*Short task*
Please retype the records below exactly, from the first line through the line containing "scene.camera = cam", and leave out any pictures.

________________________________________

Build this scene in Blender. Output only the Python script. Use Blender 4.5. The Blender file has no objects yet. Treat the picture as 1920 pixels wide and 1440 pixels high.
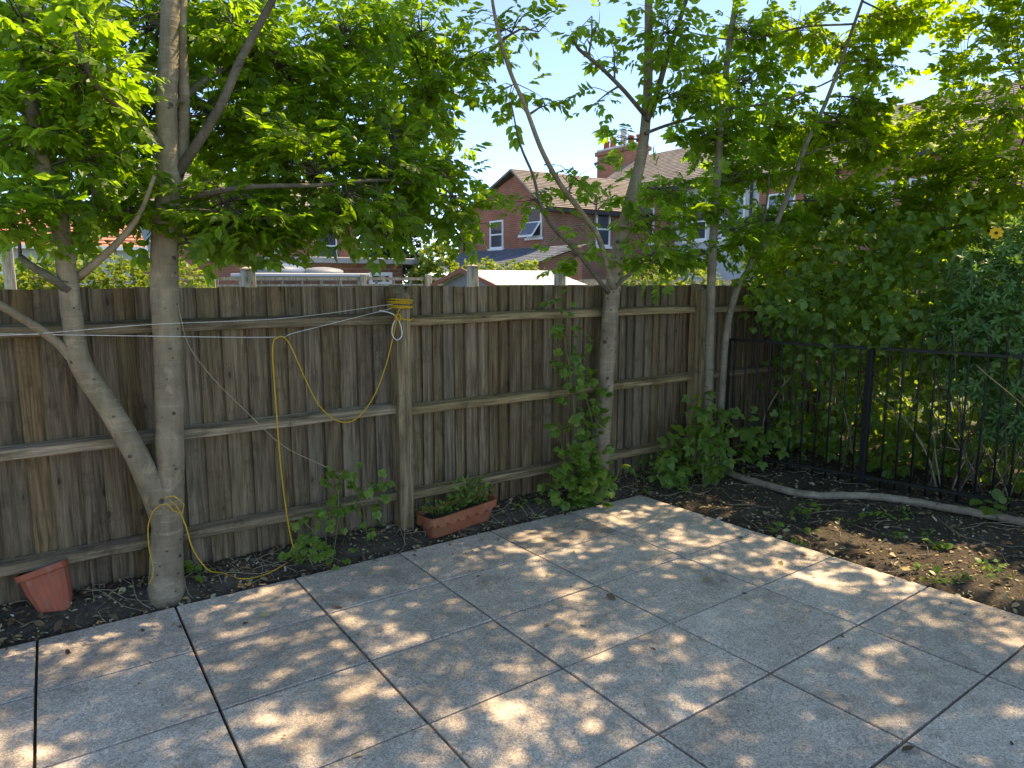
import bpy, math, random
import numpy as np
from mathutils import Vector, Matrix

# ------------------------------------------------------------------ camera, sky, sun, exposure
scene = bpy.context.scene
COL = scene.collection
F_PX, YAW, PITCH = 1323.2, math.radians(34.545), math.radians(-8.364)
CAM = np.array([-3.997, -4.024, 1.728])
cam_data = bpy.data.cameras.new('camera')
cam_data.sensor_width = 36.0
cam_data.lens = 36.0 * F_PX / 1920.0
cam_data.clip_start, cam_data.clip_end = 0.05, 1000.0
cam = bpy.data.objects.new('camera', cam_data)
COL.objects.link(cam)
VIEW = np.array([math.sin(YAW) * math.cos(PITCH), math.cos(YAW) * math.cos(PITCH), math.sin(PITCH)])
RIGHT = np.array([math.cos(YAW), -math.sin(YAW), 0.0])
UP = np.cross(RIGHT, VIEW)
cam.matrix_world = Matrix([[RIGHT[i], UP[i], -VIEW[i], CAM[i]] for i in range(3)] + [[0, 0, 0, 1]])
scene.camera = cam

SUN_AZ, SUN_EL = math.radians(94.0), math.radians(57.0)      # azimuth clockwise from +y
world = bpy.data.worlds.new('World')
scene.world = world
world.use_nodes = True
wn = world.node_tree
sky = wn.nodes.new('ShaderNodeTexSky')
sky.sky_type = 'NISHITA'
sky.sun_disc = False
sky.sun_elevation = SUN_EL
sky.sun_rotation = SUN_AZ
sky.air_density = 1.0
sky.dust_density = 0.0
sky.ozone_density = 10.0
sky.altitude = 6000.0
wn.links.new(sky.outputs[0], wn.nodes['Background'].inputs[0])
wn.nodes['Background'].inputs[1].default_value = 0.15

sun_data = bpy.data.lights.new('sun', 'SUN')
sun_data.energy = 2.0
sun_data.angle = math.radians(0.53)
sun_data.color = (1.0, 0.995, 0.985)
sun = bpy.data.objects.new('sun', sun_data)
COL.objects.link(sun)
SUN_DIR = Vector((math.sin(SUN_AZ) * math.cos(SUN_EL), math.cos(SUN_AZ) * math.cos(SUN_EL), math.sin(SUN_EL)))
sun.rotation_euler = SUN_DIR.to_track_quat('Z', 'Y').to_euler()
sun.location = (20, -3, 30)

scene.view_settings.view_transform = 'Standard'
scene.view_settings.look = 'None'
scene.view_settings.gamma = 1.0
scene.view_settings.use_curve_mapping = False
scene.view_settings.exposure = 2.2
scene.view_settings.use_white_balance = True          # camera balanced for shade
scene.view_settings.white_balance_temperature = 12200.0
scene.view_settings.white_balance_tint = 10.0
scene.render.engine = 'CYCLES'
scene.cycles.max_bounces = 6
scene.cycles.diffuse_bounces = 4
scene.cycles.transmission_bounces = 5
scene.cycles.transparent_max_bounces = 8
scene.cycles.caustics_reflective = False
scene.cycles.caustics_refractive = False
scene.cycles.use_denoising = True

rng = np.random.RandomState(7)
random.seed(7)

# ------------------------------------------------------------------ helpers
def ray(x, y):
    return VIEW + RIGHT * (x - 960) / F_PX + UP * (720 - y) / F_PX
def at_y(x, y, Y):
    r = ray(x, y); return CAM + r * (Y - CAM[1]) / r[1]
def at_x(x, y, X):
    r = ray(x, y); return CAM + r * (X - CAM[0]) / r[0]
def at_z(x, y, Z=0.0):
    r = ray(x, y); return CAM + r * (Z - CAM[2]) / r[2]
def at_d(x, y, D):
    return CAM + ray(x, y) * D
def project(P):
    D = np.asarray(P, float) - CAM
    z = D @ VIEW
    zz = np.where(np.abs(z) < 1e-6, 1e-6, z)
    return 960 + F_PX * (D @ RIGHT) / zz, 720 - F_PX * (D @ UP) / zz, z

def new_mesh(name, verts, faces, smooth=False):
    me = bpy.data.meshes.new(name)
    me.from_pydata([tuple(map(float, v)) for v in verts], [], [tuple(map(int, f)) for f in faces])
    if smooth:
        me.polygons.foreach_set('use_smooth', [True] * len(me.polygons))
    me.update()
    return me
def tri_mesh(name, verts, tris, smooth=False):
    me = bpy.data.meshes.new(name)
    verts = np.ascontiguousarray(verts, np.float32); tris = np.ascontiguousarray(tris, np.int32)
    me.vertices.add(len(verts)); me.vertices.foreach_set('co', verts.ravel())
    me.loops.add(tris.size); me.loops.foreach_set('vertex_index', tris.ravel())
    me.polygons.add(len(tris))
    me.polygons.foreach_set('loop_start', np.arange(0, tris.size, 3, dtype=np.int32))
    me.polygons.foreach_set('loop_total', np.full(len(tris), 3, np.int32))
    if smooth:
        me.polygons.foreach_set('use_smooth', np.ones(len(tris), bool))
    me.update(); me.validate()
    return me
def link(name, me, mat=None, parent=None, loc=None):
    o = bpy.data.objects.new(name, me)
    if mat is not None and me is not None and len(me.materials) == 0:
        me.materials.append(mat)
    COL.objects.link(o)
    if loc is not None: o.location = tuple(map(float, loc))
    if parent is not None: o.parent = parent
    return o
def empty(name, loc=(0, 0, 0)):
    o = bpy.data.objects.new(name, None)
    o.empty_display_size = 0.1
    o.location = tuple(map(float, loc))
    COL.objects.link(o)
    return o
def tag(o, label=None, cat=None, group=None, kind=None):
    if label: o['label'] = label
    if cat: o['category'] = cat
    if group: o['group'] = group
    if kind: o['kind'] = kind
    return o
def part(name, verts, faces, mat, parent, smooth=False):
    """mesh in world coordinates, hung under an unrotated empty"""
    off = np.array(parent.location) if parent is not None else np.zeros(3)
    if parent is not None and parent.parent is not None:
        off = off + np.array(parent.parent.location)
    return link(name, new_mesh(name, np.asarray(verts, float) - off, faces, smooth), mat, parent)

def box(a, b):
    (x0, y0, z0), (x1, y1, z1) = a, b
    v = [(x0,y0,z0),(x1,y0,z0),(x1,y1,z0),(x0,y1,z0),(x0,y0,z1),(x1,y0,z1),(x1,y1,z1),(x0,y1,z1)]
    f = [(0,3,2,1),(4,5,6,7),(0,1,5,4),(1,2,6,5),(2,3,7,6),(3,0,4,7)]
    return v, f
def join(*vf):
    V, Fs, n = [], [], 0
    for v, f in vf:
        V += [tuple(p) for p in v]; Fs += [tuple(i + n for i in q) for q in f]; n += len(v)
    return V, Fs
def bevel_box(a, b, c):
    """box with chamfered edges"""
    import bmesh
    bm = bmesh.new()
    v, f = box(a, b)
    vs = [bm.verts.new(p) for p in v]
    for q in f: bm.faces.new([vs[i] for i in q])
    bmesh.ops.bevel(bm, geom=bm.edges[:], offset=c, segments=1, affect='EDGES', profile=0.5)
    bm.verts.index_update()
    V = [tuple(p.co) for p in bm.verts]; Fs = [tuple(p.index for p in q.verts) for q in bm.faces]
    bm.free()
    return V, Fs
def spline(pts, rad=None, step=0.06):
    """Catmull-Rom through the points"""
    P = np.asarray(pts, float)
    R = np.asarray(rad if rad is not None else np.ones(len(P)), float)
    if len(P) < 2: return P, R
    Q = np.vstack([2 * P[0] - P[1], P, 2 * P[-1] - P[-2]])
    out, ro = [], []
    for i in range(len(P) - 1):
        p0, p1, p2, p3 = Q[i:i + 4]
        n = max(1, int(np.linalg.norm(p2 - p1) / step))
        for k in range(n):
            t = k / n
            out.append(0.5 * ((2 * p1) + (-p0 + p2) * t + (2 * p0 - 5 * p1 + 4 * p2 - p3) * t * t + (-p0 + 3 * p1 - 3 * p2 + p3) * t ** 3))
            ro.append(R[i] * (1 - t) + R[i + 1] * t)
    out.append(P[-1]); ro.append(R[-1])
    return np.array(out), np.array(ro)
def tube(P, R, sides=6, rough=0.0):
    P = np.asarray(P, float); n = len(P)
    T = np.gradient(P, axis=0); T /= np.linalg.norm(T, axis=1)[:, None] + 1e-9
    ref = np.array([0.3, 0.9, 0.2]); V = []
    a = np.linspace(0, 2 * math.pi, sides, endpoint=False)
    u = np.cross(T[0], ref); u /= np.linalg.norm(u)
    for i in range(n):
        u = u - T[i] * (u @ T[i]); u /= np.linalg.norm(u) + 1e-9
        w = np.cross(T[i], u)
        rr = R[i] * (1 + (rng.uniform(-rough, rough, sides) if rough else 0))
        V.append(P[i] + (np.cos(a) * rr)[:, None] * u + (np.sin(a) * rr)[:, None] * w)
    V = np.vstack(V)
    Fs = []
    for i in range(n - 1):
        for k in range(sides):
            k2 = (k + 1) % sides
            Fs.append((i * sides + k, i * sides + k2, (i + 1) * sides + k2, (i + 1) * sides + k))
    Fs.append(tuple(range(sides))[::-1]); Fs.append(tuple((n - 1) * sides + k for k in range(sides)))
    return V, Fs

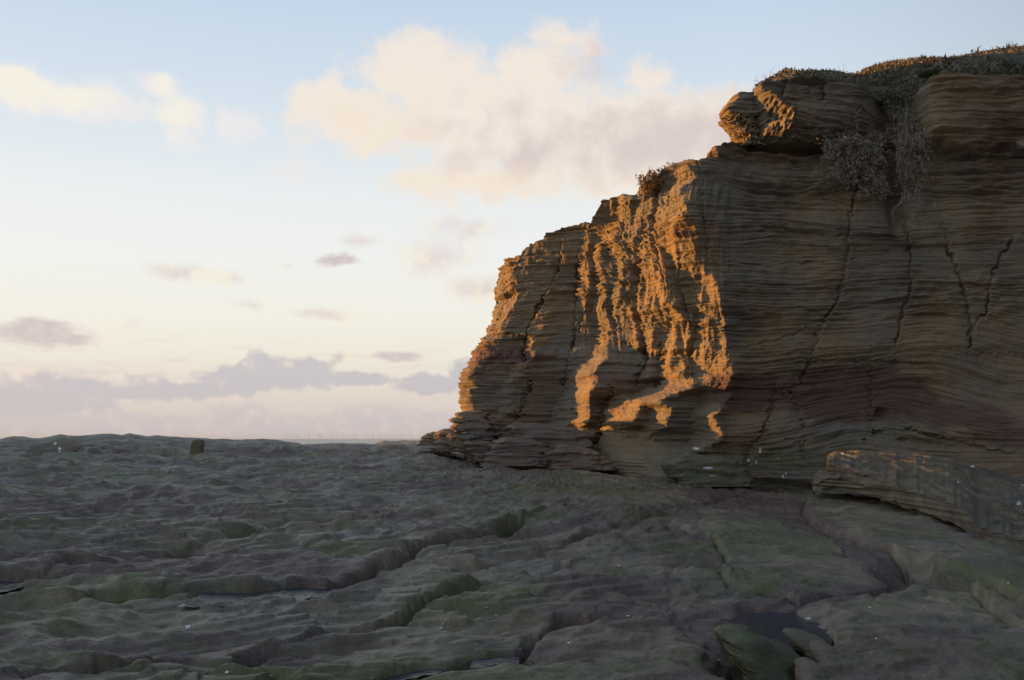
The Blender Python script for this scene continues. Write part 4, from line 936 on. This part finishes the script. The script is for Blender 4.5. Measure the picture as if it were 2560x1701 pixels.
def cl(px, py, out=.05):
    x, y, z = cliff_at(px, py); return np.array((x, y-out, z))
# grey bushes hanging on the right wall
bush('large grey-green bush clinging to the right wall below the gully', unproj(2125, 405, 20.55), (.92, .26, .80), 190, 12000, M_TWIG, M_LEAF, up=.15, Lleaf=.05, wleaf=.011, root=cl(2160, 360, -.1))
bush('tangled twiggy bush spilling down the gully beside the larger bush', unproj(2285, 425, 20.45), (.50, .25, .78), 90, 7000, M_TWIG, M_LEAF, up=-.1, Lleaf=.045, wleaf=.009, root=cl(2270, 260, 0))
bush('ragged lower fringe of bush above the long crack', unproj(2185, 475, 20.45), (.40, .2, .30), 60, 2200, M_TWIG, M_LEAF, up=.0, Lleaf=.045, wleaf=.01, root=cl(2190, 430, 0))
# bare stems hanging from the gully bush
def hang(label, px, py, L, n):
    p = np.array(unproj(px, py, 20.3)); e = empty('hanging_stems', tuple(p), label, 'dead stems', 'dead stems hanging from the gully bush'); g = Geo()
    for i in range(n):
        q = wander(RNG.normal(size=3)*(.06, .03, .05), (RNG.normal()*.25, -.15, -1), L*RNG.uniform(.5, 1), 12, .22, .05)
        g.tube(q, .0065, .002)
        for k in range(3):
            g.tube(wander(q[RNG.integers(3, 11)], rdir(-.4), L*.25, 5, .3, .05), .003, .0015)
    tri_mesh('stem', g.V, g.F, M_TWIG, e); return e
hang('longest bundle of bare pale stems hanging below the gully bush', 2262, 480, .80, 9)
hang('short curled bare stems at the gully edge near the right block', 2292, 330, .5, 8)
hang('forked bare stems right of the longest hanging bundle', 2300, 470, .5, 5)
hang('thin brown stem trailing down right of the hanging bundle', 2335, 500, .45, 3)
# samphire bush on the rim of the fluted face, catching the sun
x, y, z = unproj(1632, 452, 22.0)
bush('small sunlit bush on the rim above the fluted face', (x, y, z), (.42, .28, .36), 80, 4200, M_DTWIG, M_ORLEAF, up=.5, Lleaf=.05, wleaf=.011)
x, y, z = unproj(1672, 418, 21.9)
bush('sparse dry tuft beside the sunlit bush on the rim', (x, y, z), (.16, .1, .14), 22, 300, M_DTWIG, M_ORLEAF, up=.6, Lleaf=.04, wleaf=.007)
# bare shrub against the sky
def twigs(label, px, py, D, H, n, mat=M_DTWIG, cat='bare shrub', name='bare_shrub', spread=.5, group=None, curl=.2, th=.0045):
    x, y, z = unproj(px, py, D); e = empty(name, (x, y, z), label, cat, group); g = Geo()
    for i in range(n):
        q = wander((RNG.normal()*.05, RNG.normal()*.04, -.06), (RNG.normal()*spread, RNG.normal()*spread*.6, 1), H*RNG.uniform(.5, 1), 9, curl)
        g.tube(q, th, th*.35)
        for k in range(3): g.tube(wander(q[RNG.integers(3, 9)], rdir(.4), H*.35, 5, .3), th*.5, th*.25)
    tri_mesh('stem', g.V, g.F, mat, e); return e
twigs('bare curling shrub outlined against the sky above the crag', 1930, 204, 21.6, .46, 7, spread=.45, curl=.3)
twigs('single arching bare twig left of the curling shrub', 1905, 210, 21.5, .42, 2, spread=.9, curl=.2)
DS = 'dry stalks standing on the skyline'
twigs('pair of tall dry stalks on the skyline above the upper crag', 2108, 184, 22.5, .40, 2, name='dry_stalk', cat='dry stalk', group=DS, spread=.12, curl=.06, th=.0035)
twigs('lone leaning stalk on the skyline near the right end', 2400, 140, 24.0, .35, 2, name='dry_stalk', cat='dry stalk', group=DS, spread=.6, curl=.06, th=.0035)
twigs('short thin stalk on the skyline between the taller stalks', 2282, 162, 23.5, .22, 1, name='dry_stalk', cat='dry stalk', group=DS, spread=.1, curl=.05, th=.003)
twigs('small stalk on the skyline just right of the curling shrub', 1985, 196, 22.0, .20, 1, name='dry_stalk', cat='dry stalk', group=DS, spread=.2, curl=.05, th=.003)
twigs('wispy stalks at the top right corner of the skyline', 2535, 112, 24.5, .30, 3, name='dry_stalk', cat='dry stalk', group=DS, spread=.4, curl=.08, th=.003)
def top_at(px, py):
    q, r = proj(tX, tY, tZ); k = np.argmin((q-px)**2+(r-py)**2); i, j = np.unravel_index(k, q.shape); return tX[i, j], tY[i, j], tZ[i, j]
def tussock(label, px, py, R, H, n, mat, name='grass_tussock', cat='grass tussock', group='tussocks on the headland', pos=None):
    x, y, z = pos if pos is not None else top_at(px, py); e = empty(name, (x, y, z), label, cat, group); g = Geo()
    for i in range(n):
        a = RNG.uniform(0, 6.28); r = R*math.sqrt(RNG.uniform()); p = (r*math.cos(a), r*math.sin(a)*.7, -.02+H*.55*(1-(r/R)**2))
        g.leaf(p, (math.cos(a)*r/R*.9+RNG.normal()*.25, math.sin(a)*.5+RNG.normal()*.25, .8), H*RNG.uniform(.4, .8), .010)
    tri_mesh('foliage', g.V, g.F, mat, e); return e
tussock('dark green tussock on the edge of the upper crag', 2085, 196, .22, .16, 900, M_GRASS)
tussock('rusty cushion plant on the lip of the crag', 1918, 212, .22, .10, 700, M_HBROWN, pos=unproj(1918, 214, 21.5))
tussock('low green tussock above the head of the gully', 2330, 195, .25, .14, 800, M_GRASS)
bush('broad dark shrub at the right edge above the right block', unproj(2530, 186, 20.9), (.55, .35, .30), 60, 5200, M_DTWIG, M_GRASS, up=.6, Lleaf=.05, wleaf=.011, name='dark_shrub', cat='shrub')
tussock('rust brown cushion at the head of the gully', 2240, 240, .30, .16, 900, M_HBROWN)
tussock('mossy green mat on top of the right block', 2490, 208, .35, .06, 700, M_GRASS)
# heath over the top: past counting
def heath():
    g = Geo(); g2 = Geo()
    n = 20000
    r, c = tX.shape
    ii = (RNG.uniform(0, 1, n)**.8*(r-2)).astype(int); vis = np.where((tPX > 1895) & (tPX < 2750))[0]
    jj = RNG.choice(vis, n)
    pa = perlin(tX[ii, jj]*1.3, tY[ii, jj]*1.3, 91)
    for k in range(n):
        if tPX[jj[k]] < 1985+60*pa[k] and RNG.uniform() < .85: continue
        i, j = ii[k], jj[k]; p = np.array((tX[i, j], tY[i, j], tZ[i, j]))+RNG.normal(size=3)*(.04, .05, .01)
        G = g if pa[k]+RNG.normal()*.25 < .12 else g2
        H = (.08+.07*max(0, pa[k])+.03*RNG.uniform())*(.55 if tPX[j] < 2080 else 1)
        for _ in range(2):
            G.leaf(p, rdir(1.1), H*RNG.uniform(.6, 1.4), .015)
        d = rdir(1.4); G.leaf(p+d*H*.5, rdir(.3), .06, .018)
        if RNG.uniform() < .3: G.leaf(p+d*H*.9, rdir(.3), .04, .012)
    tag(tri_mesh('heath', g.V, g.F, M_HEATH), 'grey green heath covering the top of the headland', 'heath', kind='stuff')
    tag(tri_mesh('dry_heath', g2.V, g2.F, M_HBROWN), 'rust brown patches of dry heath on the headland', 'heath', kind='stuff')
    # scrub in the gully
    g3 = Geo()
    for k in range(1800):
        py = RNG.uniform(222, 300); f = (py-222)/108; px = 2180+95*f*.75+RNG.uniform(0, 1)*(118*(1-f*.75))
        p = unproj(px, py, 21.35-.3*RNG.uniform()); q = np.array(p)
        for _ in range(3): g3.leaf(q, rdir(.7), .08, .010)
    tag(tri_mesh('gully_scrub', g3.V, g3.F, M_HEATH), 'dry scrub filling the head of the gully', 'scrub', kind='stuff')
heath()

# ------------------------------------------------------------------ wind turbines far out at sea
def turbine_meshes():
    t = Geo(); t.tube([(0, 0, 0), (0, 0, 60), (0, 0, 97)], 4.2, 2.6, 10)
    n = Geo(); n.tube([(0, 6, 98), (0, -4, 98), (0, -9, 98)], 2.8, 2.0, 8)
    b = Geo(); b.V = [(-1.6, 0, 0), (1.6, 0, 0), (2.6, 0, 12), (.5, 0, 47), (-.4, 0, 47), (-1.2, 0, 12), (0, .9, 10), (0, -.9, 10)]
    b.F = [(0, 1, 6), (1, 2, 6), (2, 3, 6), (3, 4, 6), (4, 5, 6), (5, 0, 6), (1, 0, 7), (2, 1, 7), (3, 2, 7), (4, 3, 7), (5, 4, 7), (0, 5, 7)]
    r = []
    for nm, g in (('tower', t), ('nacelle', n), ('blade', b)):
        me = bpy.data.meshes.new(nm); me.from_pydata([tuple(v) for v in g.V], [], g.F); me.materials.append(M_TURB); r.append(me)
    return r
TM = turbine_meshes()
TXS = [715, 744, 773, 795, 801, 828, 858, 883, 891, 920, 931, 950, 969, 1005, 1029]
TL = ['leftmost far turbine on the sea horizon', 'second far turbine from the left on the horizon', 'third far turbine from the left on the horizon', 'taller far turbine, left one of the close pair', 'right turbine of the close left pair on the horizon',
      'far turbine just right of the close left pair', 'seventh far turbine from the left, midway along the row', 'left turbine of the close pair at mid row', 'right turbine of the close pair at mid row', 'tenth far turbine from the left on the horizon',
      'eleventh far turbine, left of the last four', 'fourth far turbine from the right end', 'third far turbine from the right end', 'second far turbine from the right end', 'rightmost far turbine, nearest the cliff']
for i, (px, lb) in enumerate(zip(TXS, TL)):
    D = 21000+(i*37 % 5)*900; x = (px-CX)/FPX*D*.995
    e = empty('wind_turbine', (x, D, -3.3), lb, 'wind turbine', 'wind turbines on the sea horizon')
    for nm, me in (('tower', TM[0]), ('nacelle', TM[1])):
        o = bpy.data.objects.new(nm, me); C.objects.link(o); o.parent = e
    a0 = random.uniform(0, 2.1)
    for k in range(3):
        o = bpy.data.objects.new('blade', TM[2]); C.objects.link(o); o.parent = e; o.location = (0, -8, 98); o.rotation_euler = (0, a0+k*2.0944, 0)

# ------------------------------------------------------------------ sea air
def haze():
    x0, x1, y0, y1, z0, z1 = -60500, 60500, -3600, 70500, -6.2, 165
    V = [(x, y, z) for z in (z0, z1) for x, y in ((x0, y0), (x1, y0), (x1, y1), (x0, y1))]
    m = bpy.data.materials.new('sea_air'); m.use_nodes = True; nt = m.node_tree
    for n in list(nt.nodes): nt.nodes.remove(n)
    v = nt.nodes.new('ShaderNodeVolumePrincipled'); o = nt.nodes.new('ShaderNodeOutputMaterial')
    v.inputs['Color'].default_value = (.55, .78, 1.0, 1); v.inputs['Density'].default_value = 0.9e-5
    nt.links.new(v.outputs[0], o.inputs['Volume'])
    tag(tri_mesh('haze', V, [(3, 2, 1, 0), (4, 5, 6, 7), (0, 1, 5, 4), (1, 2, 6, 5), (2, 3, 7, 6), (3, 0, 4, 7)], m), 'thin sea haze over the water', None, kind='stuff')
haze()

________________________________________

*Correct response*
Build this scene in Blender. Output only the Python script. Use Blender 4.5. The Blender file has no objects yet. Treat the picture as 1920 pixels wide and 1440 pixels high.
import bpy, math, random
import numpy as np
from mathutils import Vector, Matrix

# ------------------------------------------------------------------ camera, sky, sun, exposure
scene = bpy.context.scene
COL = scene.collection
F_PX, YAW, PITCH = 1323.2, math.radians(34.545), math.radians(-8.364)
CAM = np.array([-3.997, -4.024, 1.728])
cam_data = bpy.data.cameras.new('camera')
cam_data.sensor_width = 36.0
cam_data.lens = 36.0 * F_PX / 1920.0
cam_data.clip_start, cam_data.clip_end = 0.05, 1000.0
cam = bpy.data.objects.new('camera', cam_data)
COL.objects.link(cam)
VIEW = np.array([math.sin(YAW) * math.cos(PITCH), math.cos(YAW) * math.cos(PITCH), math.sin(PITCH)])
RIGHT = np.array([math.cos(YAW), -math.sin(YAW), 0.0])
UP = np.cross(RIGHT, VIEW)
cam.matrix_world = Matrix([[RIGHT[i], UP[i], -VIEW[i], CAM[i]] for i in range(3)] + [[0, 0, 0, 1]])
scene.camera = cam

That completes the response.